An enduring bailout, or a new deal for Detroit, would be different. It would be an investment in ending the auto-industrial society of the late twentieth century. This would involve innovation in public transportation, and in the infrastructure that would enable people to work at home or close to home.

It would be an investment, even, in the old promise of “automotive” freedom, of owning a car but not having to use it, and of being able to go anywhere at any time, in Asia as in America.

The automobile industry, and its employees and retired employees, could be part of a bailout of this sort; they could be a source of plug-in hybrids, bus engines, new ideas for assisting deprived urban communities…, and long-forgotten projects of public transportation. The condition for continuing support would be a lasting commitment to innovation in low-CO2 vehicles, and also in the public transport and urban projects with which the auto companies were once so involved. Even General Motors, in the earlier crisis of the 1970s, described itself as “a total transportation organization.”
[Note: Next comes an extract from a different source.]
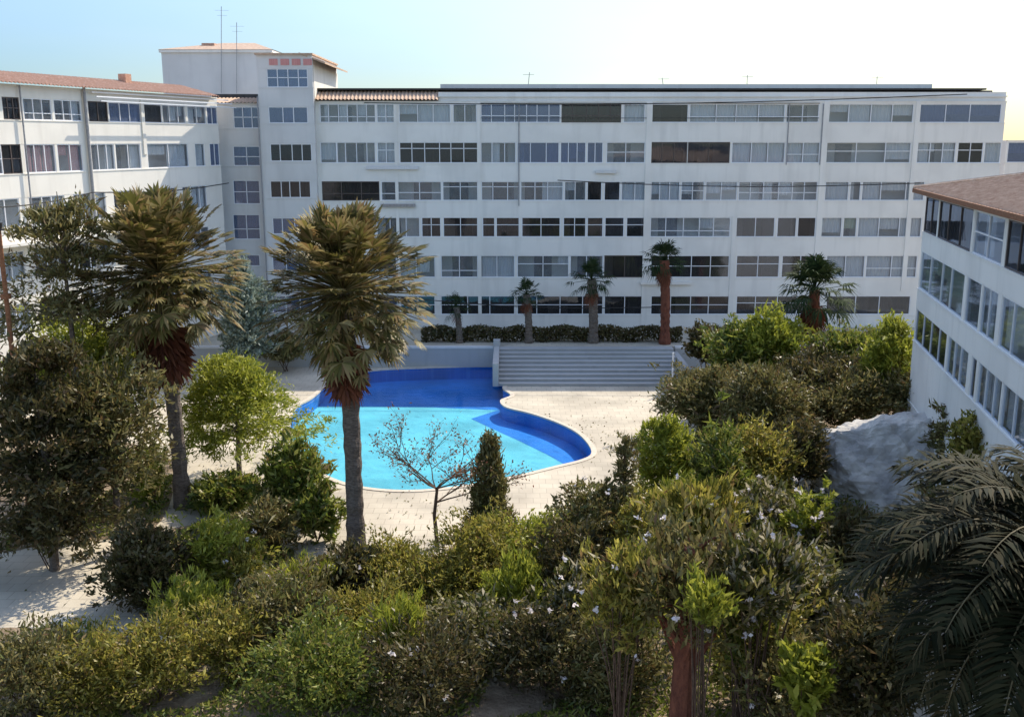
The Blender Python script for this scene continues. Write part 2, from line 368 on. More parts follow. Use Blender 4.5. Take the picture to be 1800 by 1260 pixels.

A new deal in which the bailout of the automobile industry was one component of a program of investment in the transformation of the auto-industrial society would connect economic, environmental, and energy policies.

Like the “Economic Security” programs of the New Deal of the 1930s, a new New Deal would be an effort to change the distant future of the United States - in this case the future use of space - by government expenditure and more open regulation.